Xerox® Emulsion Aggregation (EA) Toner White Paper

Background Information

Technology advances sometimes come in unexpected places. To most of us, the black powder we have been adding to copiers and printers for the last sixty years doesn’t seem to have changed very much. It certainly looks the same. But looks can be deceiving. As a result of sixty years of research and thousands of patents, today’s toners flow better, store better, fuse better, and develop more efficiently, resulting in cleaner, better looking prints. But under the surface, other technological advances in toner design have also enabled better, less expensive, and safer photoreceptor and fuser materials not to mention faster and cleaner operating machines. The newest advancement in toner technology is EA Toner.

What is EA Toner?

EA Toner is chemical toner prepared by Emulsion Aggregation, or a chemical process used to “grow” very small, uniform particle sizes from even smaller (sub-micron) size toner components. The EA process can deliver the desired size and narrow particle size distribution required for excellent color image quality. This small size and the relative uniformity of all the particles in a particular “batch” of EA Toner is more predictable than the conventional mechanical process of pulverizing extruded plastic for toner. It is also less energy intensive. Emulsion refers to the synthetic chemical process to form latex toner resin and aggregation means to bring the toner ingredient’s particles together to form the desired particle size and spherical shape.

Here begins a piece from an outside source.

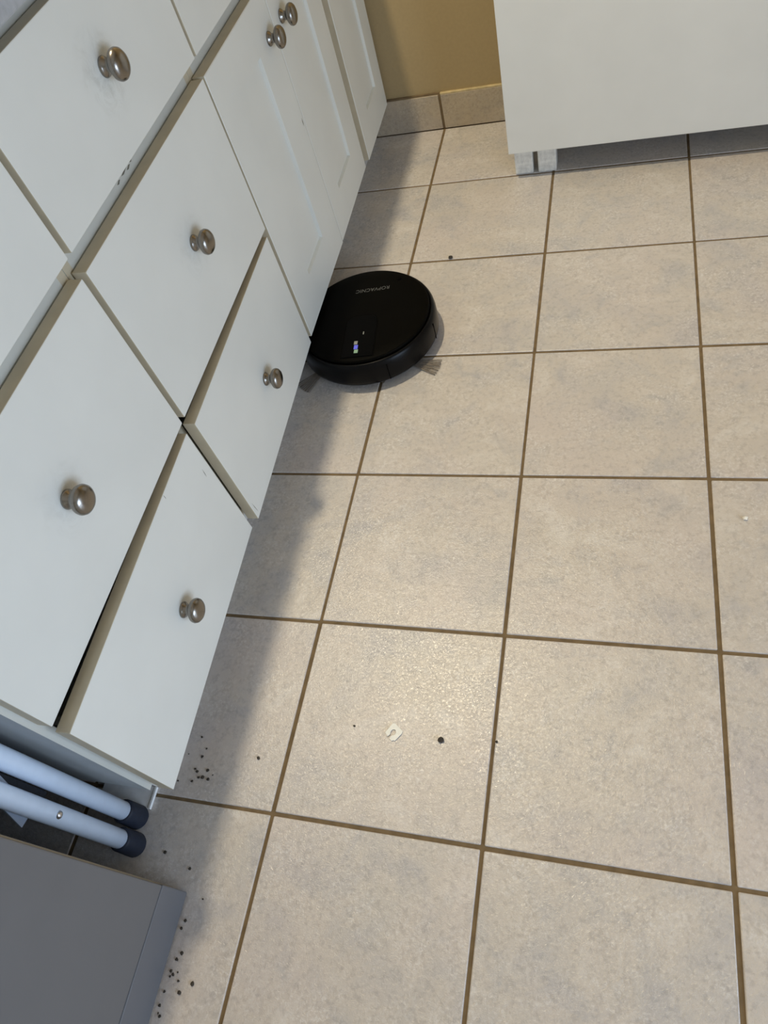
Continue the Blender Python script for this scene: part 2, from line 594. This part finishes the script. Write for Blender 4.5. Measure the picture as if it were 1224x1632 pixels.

How is it different from other toners?

The conventional toner manufacturing process, consists of starting with just the right plastic, melt mixing in pigment and special ingredients, and pulverizing the resulting block of composite plastic to a fine powder. Finally, the powder still has to be processed to remove oversized chunks and ultra fine particles. This multistep process results in non-uniform angular particles with a somewhat wide size and shape distribution. As amazing as the resulting toners were, to step up to the challenges that each new generation of xerography required, the manufacturing process still limited engineers in creating toner with all the capabilities they wanted.